Otro machista a la sartén

Una foto tomada hace cuarenta años puede contener más de lo que se ve a primera vista. Esta nota contiene en primer lugar un testimonio en primera persona del librero […]
Walter Rodríguez (izq.) y Borges en Librería Lectura, en 1982.

Una foto tomada hace cuarenta años puede contener más de lo que se ve a primera vista. Esta nota contiene en primer lugar un testimonio en primera persona del librero uruguayo radicado ‒para siempre‒ en Caracas, Walter Rodríguez; luego, un comentario del autor a propósito de una anécdota ocurrida cierta noche en Librería Lectura

Sebastián de la Nuez

«Manuel Jacobo Cartea era borgiano. Habló con María Kodama. A ella le pareció bien un eventual viaje a Venezuela. Salió barata la venida, la pareja llegaría desde Nueva Orleans e iba rumbo a Buenos Aires. Se armó una exposición en la Biblioteca Nacional, donde estaba Virginia Betancourt, con quien Cartea tenía una buena relación. Yo le dejaba a Virginia catálogos, le decía «aquí hay cosas para la Biblioteca» y ella fue y compró un montón de libros, pero pidió descuento… Como te decía, la idea de traer a Borges probablemente fue de Manuel Jacobo Cartea, borgiano empedernido, miembro de la directiva del Conac [Consejo Nacional de la Cultura] por ese entonces: 1982. Habló con María Kodama y a la argentina le pareció bien una parada en Venezuela. Ahí estoy, mira, con lentes, en esta foto junto a Borges aquella noche en Lectura.»

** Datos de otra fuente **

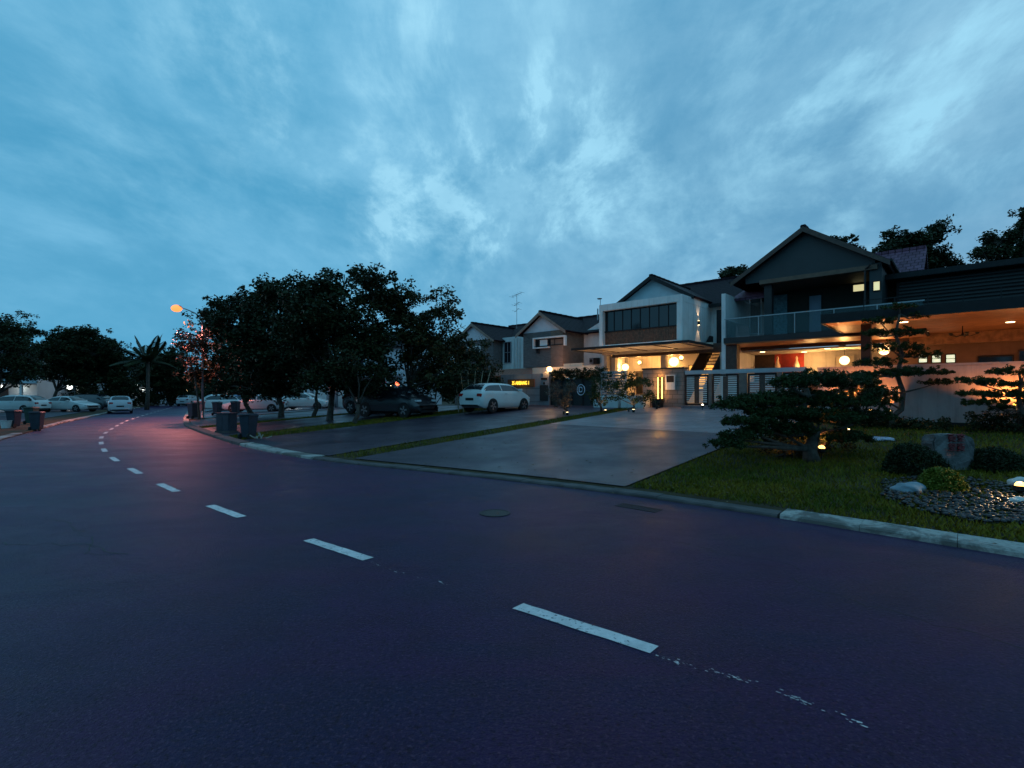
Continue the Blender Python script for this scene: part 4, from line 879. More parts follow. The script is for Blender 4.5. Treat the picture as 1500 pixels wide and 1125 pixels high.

Se organizó, en efecto, una visita del escritor a Lectura en el centro comercial Chacaíto, para que lo abordaran sus lectores y él firmara libros. Esa fue la noche que relata Walter en Casi toda la verdad, su antología personal de anécdotas y relaciones con los epígonos del boom latinoamericano; ahí relata el instante en que se le acercó una señora muy pizpireta, muy caraqueña, a Borges, quien estaba ahí sentado conversando y firmando con sus ojos semicerrados y todo eso. Va la buena señora y le pregunta al autor de El Aleph por la colonia que usa, ¡qué bien huele usted, maestro!, le dijo, y se atrevió a preguntarle de qué colonia se trataba, y el maestro, por serlo, no tuvo ni soberana idea de la marca de colonia que seguramente su mujer le había esparcido con amoroso cuidado aquí y allá, debajo del lóbulo de las orejas o en el cuello o haciendo que él se frotara las manos con unas gotas; de modo que el poeta le contestó a la dama que no sabía, que mejor le preguntara a María Kodama, que debía de andar por ahí cerca.

Exactamente, ni más ni menos: el tipo de comentario por el cual, al día de hoy, Borges el ciego, Borges la efigie, Borges el genio universal, sería crucificado tras juicio sumarísimo por una legión de rabiosas feministas que le quemarían metafóricamente, acercándole la llama de la reivindicación de género, en primer lugar, a sus arrugados cojones o lo que quedara de ellos. A continuación buscarían una escuelita, una biblioteca, un aeropuerto o lo que sea que pudiese llevar su nombre para armar manifestaciones virtuales y marchas presenciales. ¿Para qué? Pues para borrar su ingrato nombre de la faz de los frontispicios.

Las autoridades responsables serían increpadas a gusto y de este modo otro rabioso gesto se sumaría al dossier de la cultura de la cancelación.